Guiones para pagar facturas

Carlos Reviriego
“Papá, ¿qué es un comunista?”, pregunta Niki (Madison Wolfe), la hija mayor de Dalton Trumbo, con apenas 8 o 9 años. Hay algo sintomático en el hecho de que Trumbo explique a su hija, en términos que pueda entender, qué es un comunista en una película supuestamente dirigida a los adultos. Y que lo haga además mientras pasean en caballo por el rancho familiar. La explicación va dirigida al público, que puede llegar a sentirse tratado, efectivamente, como un infante.

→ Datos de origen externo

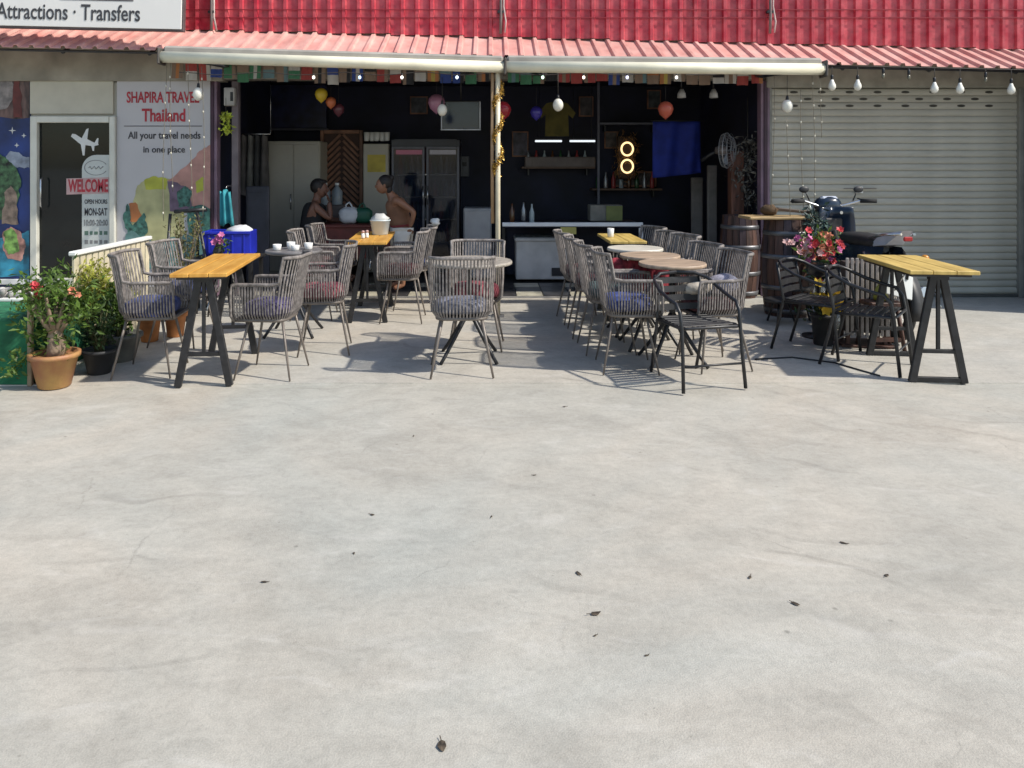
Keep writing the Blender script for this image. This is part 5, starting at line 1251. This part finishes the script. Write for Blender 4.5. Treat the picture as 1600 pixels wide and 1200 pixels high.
person('person in a black sleeveless top seated at the dining table, hand to face', (WX(487, 9.3), 9.30, .04), R(8), .93, J1,
       [((.47, .12, .80), (1, -.2, -.1), (0, 0, -1)), ((.23, -.075, 1.06), (-.35, .25, 1), (1, 0, 0))], M_skin, short_hair,
       [('top', dict(a=((0, 0, .52), .19), b=((.01, 0, .74), .175), c=((.04, 0, .96), .175), d=((.05, 0, 1.06), .13)), topE, mat('black_cotton', (.014, .014, .016), .9)),
        ('trousers', dict(p=((0, 0, .54), (.14, .16)), a=((.03, .09, .525), .115), b=((.45, .11, .52), .08), c=((.425, .11, .14), .06), d=((.03, -.09, .525), .115), e=((.45, -.11, .52), .08), f=((.405, -.11, .14), .06)),
         [('p', 'a'), ('a', 'b'), ('b', 'c'), ('p', 'd'), ('d', 'e'), ('e', 'f')], mat('black_cotton', (.014, .014, .016), .9))])
st = thing('wooden_stool', 'dark red stool the seated person sits on', 'stool', (WX(487, 9.3) - .02, 9.3, .04)); MB().box((0, 0, .385), (.34, .34, .04), .01).build('seat', M_darkred, st)
for sx in (-1, 1):
    for sy in (-1, 1): MB().box((sx * .14, sy * .14, .185), (.04, .04, .365), .004).build('leg', M_darkred, st)
J2 = dict(pelvis=((0, 0, .82), (.12, .14)), spine=((.02, 0, .98), (.10, .125)), chest=((.08, 0, 1.18), (.11, .145)), neck0=((.15, 0, 1.32), .058), neck=((.18, 0, 1.36), .048), head=((.24, 0, 1.45), .075), crown=((.25, 0, 1.51), .07),
          shL=((.08, .17, 1.25), .054), elL=((-.15, .25, 1.08), .042), wrL=((-.10, .20, .88), .030), shR=((.10, -.165, 1.25), .054), elR=((.13, -.21, 1.03), .042), wrR=((.27, -.13, .92), .030),
          hipL=((0, .09, .78), .092), knL=((.04, .10, .44), .062), anL=((-.02, .10, .09), .040), toeL=((.12, .11, .04), .034), hipR=((0, -.09, .78), .092), knR=((.05, -.10, .44), .062), anR=((.02, -.10, .09), .040), toeR=((.16, -.11, .04), .034))
person('person with dark bun standing in a tan top and white shorts, hand on hip', (WX(627, 8.75), 8.75, .04), R(192), .83, J2,
       [((-.10, .20, .88), (.35, -.3, -1), (0, 1, 0)), ((.27, -.13, .92), (1, .1, -.4), (0, 0, -1))], mat('tan_skin', (.25, .115, .065), .5, var=.08, scale=8), bun_hair,
       [('top', dict(a=((0, 0, .84), .16), b=((.02, 0, .98), .155), c=((.075, 0, 1.17), .17), d=((.11, 0, 1.28), .12)), topE, mat('tan_cotton', (.22, .105, .06), .9, var=.15)),
        ('waistband', dict(a=((0, 0, .85), .185), b=((.006, 0, .93), .18)), [('a', 'b')], mat('red_cotton', (.22, .03, .03), .9)),
        ('shorts', dict(p=((0, 0, .82), (.145, .165)), a=((0, .09, .76), .118), b=((.035, .10, .47), .088), d=((0, -.09, .76), .118), e=((.045, -.10, .47), .088)), [('p', 'a'), ('a', 'b'), ('p', 'd'), ('d', 'e')], mat('white_cotton', (.60, .58, .55), .9, var=.05))])

# ------------------------------------------------------------------ bunting and lights under the awnings
C = dict(r=(.32, .05, .04), w=(.45, .42, .36), b=(.03, .06, .22), g=(.05, .17, .08), y=(.42, .32, .07), o=(.38, .15, .05), k=(.02, .02, .02), n=(.22, .15, .10), t=(.12, .2, .2))
def bunting(px0, px1, seq, d, label, z):
    x0, x1 = WX(px0, d), WX(px1, d); n = len(seq); t = thing('flag_bunting', label, 'bunting', (x0, d, z), 0, 'flag buntings under the awnings'); L = x1 - x0
    MB().tube([(L * k / 24, 0, -.03 * math.sin(math.pi * ((k / 8) % 1))) for k in range(25)], .003, 4).build('string', M_wire, t)
    fw = L / n
    for k, s in enumerate(seq):
        q = 6; b = MB(); hh = .20 * random.uniform(.9, 1.05)
        for i in range(q):
            for j in range(4): b.v.append((fw * .88 * i / (q - 1), .012 * math.sin(i * 1.2 + k) * (j + .5) / 3 + (.01 * j * (k % 3 - 1)), -hh * j / 3))
        b.f = [(i * 4 + j, i * 4 + j + 1, i * 4 + 5 + j, i * 4 + 4 + j) for i in range(q - 1) for j in range(3)]; b.sm = [True] * len(b.f)
        nm = 'flag_' + s; m = bpy.data.materials.get(nm) or (band_material(nm, [C[c] for c in s.lower()], 0 if s.islower() else 2))
        u = fw * k / L; b.build('flag', m, t, (fw * k + .01, 0, -.03 * math.sin(math.pi * ((u * 3) % 1))))
bunting(268, 470, ['non', 'WR', 'rrw', 'BW', 'ggn', 'GN', 'gwg', 'TN', 'nnt', 'GW'], 8.30, 'row of small flags under the left awning, leftmost stretch', 2.60)
bunting(470, 765, ['RR', 'nkn', 'WB', 'nnk', 'bwb', 'NK', 'rrn', 'RW', 'nkk', 'WN', 'oyo', 'BT', 'bbk', 'GG', 'nok'], 8.32, 'row of small flags under the left awning up to the pole', 2.575)
bunting(792, 990, ['gtg', 'GT', 'ggn', 'KN', 'rnr', 'RR', 'nrr', 'RN', 'bnb', 'WB'], 8.32, 'row of small flags under the right awning beside the pole', 2.565)
bunting(990, 1192, ['nnt', 'NO', 'oyn', 'wwn', 'NW', 'nnn', 'WKW', 'wnw', 'RW', 'rro'], 8.30, 'row of small flags under the right awning up to the mauve pillar', 2.555)

fst = thing('string_lights', 'string of small lit coloured bulbs under the awnings', 'string lights', (0, 7.62, 2.37))
MB().tube([(WX(px, 7.62), 0, .015 * math.sin(px * .05)) for px in range(280, 1190, 26)], .004, 4).build('wire', M_wire, fst)
for px, c in ((490, (1, .95, .8)), (562, (.35, .6, 1)), (628, (1, .95, .85)), (714, (.7, .85, 1)), (848, (.6, 1, .75)), (912, (1, .75, .6)), (980, (.65, .65, 1)), (1057, (1, .9, .75))):
    o = MB().lathe([(.008, 0), (.010, -.02), (.008, -.022)], 8).build('socket', M_black, fst, (WX(px, 7.62), 0, 0))
    MB().ell((0, 0, -.036), (.014, .014, .018), 10, 7).build('bulb', mat('lit_bulb_%d' % px, (.8, .8, .8), .4, emit=c, estr=2.2), o)

ev = thing('eave_bulb_string', 'string of eight pear shaped bulbs along the eave above the shutter', 'string lights', (0, 7.86, 0))
MB().tube([(WX(px, 7.86), 0, EZ(WX(px, 7.86)) - .02) for px in (1290, 1380, 1480, 1600, 1660)], .004, 4).build('wire', M_wire, ev)
for px, py, lit in ((1300, 132, 1), (1340, 132, 1), (1380, 122, 0), (1420, 124, 0), (1460, 136, 1), (1500, 137, 1), (1540, 128, 0), (1580, 138, 1)):
    x = WX(px, 7.86); z = WZ(py, 7.86); q = MB().tube([(0, 0, .05), (0, 0, EZ(x) - .02 - z)], .003, 4).lathe([(.012, .045), (.014, .05), (.014, .09), (.008, .10)], 10).build('socket', M_black, ev, (x, 0, z))
    b = MB().lathe([(.004, -.065), (.026, -.055), (.038, -.03), (.036, -.005), (.020, .03), (.014, .05)], 14) if lit else MB().lathe([(.003, -.01), (.012, 0), (.016, .015), (.012, .05)], 12)
    b.build('bulb', mat('opal_bulb', (.78, .76, .68), .3, var=.02) if lit else mat('smoky_bulb', (.16, .15, .11), .2), q)

def fairy_strand(px, d, ytop, ybot, bulbs, label, sway=.02, grp='fairy light strands'):
    x = WX(px, d); z1, z0 = WZ(ytop, d), WZ(ybot, d); t = thing('fairy_light_strand', label, 'fairy lights', (x, d, z1), 0, grp)
    ph = random.random() * 6; f = lambda z: sway * math.sin(ph + z * 2.2)
    MB().tube([(f(-k * (z1 - z0) / 14), 0, -k * (z1 - z0) / 14) for k in range(15)], .0032, 4).build('wire', mat('clear_wire', (.18, .16, .12), .5), t)
    for k in range(bulbs):
        z = -(z1 - z0) * (k + .5 + random.uniform(-.3, .3)) / bulbs; MB().ell((f(z), -.008, z), (.008, .008, .013), 8, 6).build('bulb', mat('tiny_pearl_bulb', (.55, .52, .42), .3), t)
for px, a, b, n, l in ((1207, 118, 330, 2, 'leftmost light strand hanging at the right awning end'), (1232, 185, 340, 4, 'second light strand from left at the right awning end'), (1254, 140, 330, 6, 'third light strand from left at the right awning end'), (1270, 118, 345, 8, 'dense light strand nearest the right awning end'), (1281, 118, 215, 3, 'short light strand at the very right awning end'),
                      (258, 96, 345, 5, 'leftmost light strand hanging before the agency poster'), (269, 96, 300, 6, 'second light strand from left before the agency poster'), (297, 100, 320, 6, 'third light strand from left before the agency poster'), (316, 104, 340, 5, 'fourth light strand, nearest the left mauve pillar')):
    fairy_strand(px, 7.42, a, b, n, l)

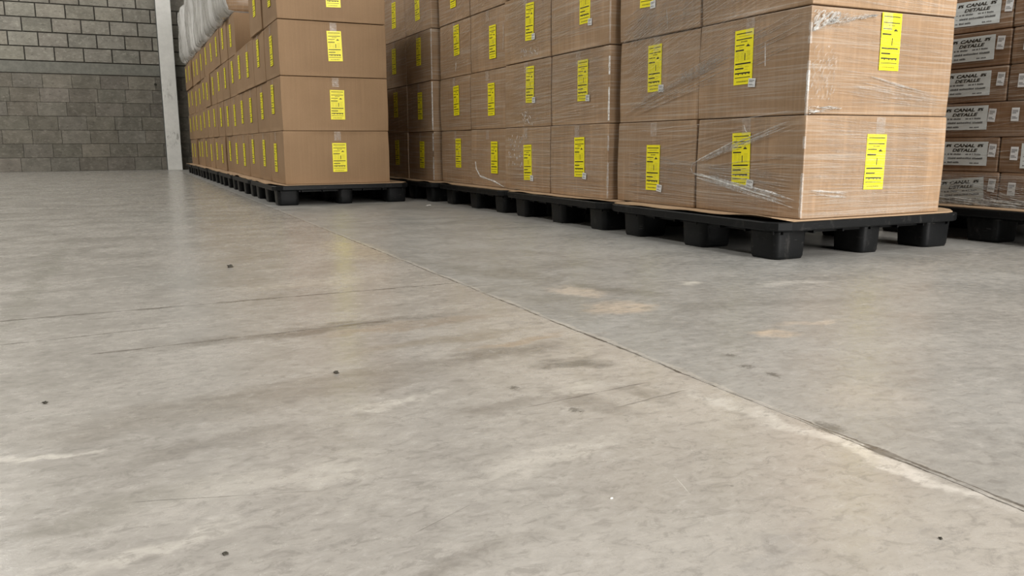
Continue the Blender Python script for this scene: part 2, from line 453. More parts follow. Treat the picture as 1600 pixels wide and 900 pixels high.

Dirigida por Jay Roach, con guion de John McNamara y protagonizada por Bryan Cranston —el Walter White de Breaking Bad—, la película se inspira en la investigación periodística de Bruce Cook de 1977.

En rigor, se centra en la segunda mitad de la biografía, eludiendo por completo la verdadera naturaleza creativa de Trumbo, como la novela Johnny empuñó su fusil, que escribió en 1939 y que 30 años después llevó a la pantalla para recoger el Premio del Jurado de Cannes y convertirse en un poderoso alegato antibelicista durante la guerra de Vietnam. Estas circunstancias no interesan a un guion más preocupado por señalar héroes y villanos que por radiografiar las pesadillas sumergidas en el sueño americano. El esfuerzo se concentra en humanizar a Trumbo, sortear su compleja personalidad y parodiar a sus enemigos, sintetizados en las figuras de John Wayne (David James Elliott) y de la periodista Hedda Hopper (Helen Mirren).

Con inteligencia, el relato adopta el humor como prisma para escenficar la delirante maquinaria conspiranoide en que se convirtió la caza de brujas. Ayudan la presencia de Louis C. K. en la piel de un personaje que aglutina a varios miembros de los Diez de Hollywood —Samuel Ornitz, Alvah Bessie, Albert Maltz, Lester Cole y John Howard Lawson— y la entrada en escena de John Goodman como el productor de serie B que mantuvo a Trumbo con trabajo al salir de la cárcel. Firmaba con seudónimo de forma compulsiva títulos menores que escribía en pocos días, pero que pagaban las facturas. Guiones acaso tan endebles como el de esta película.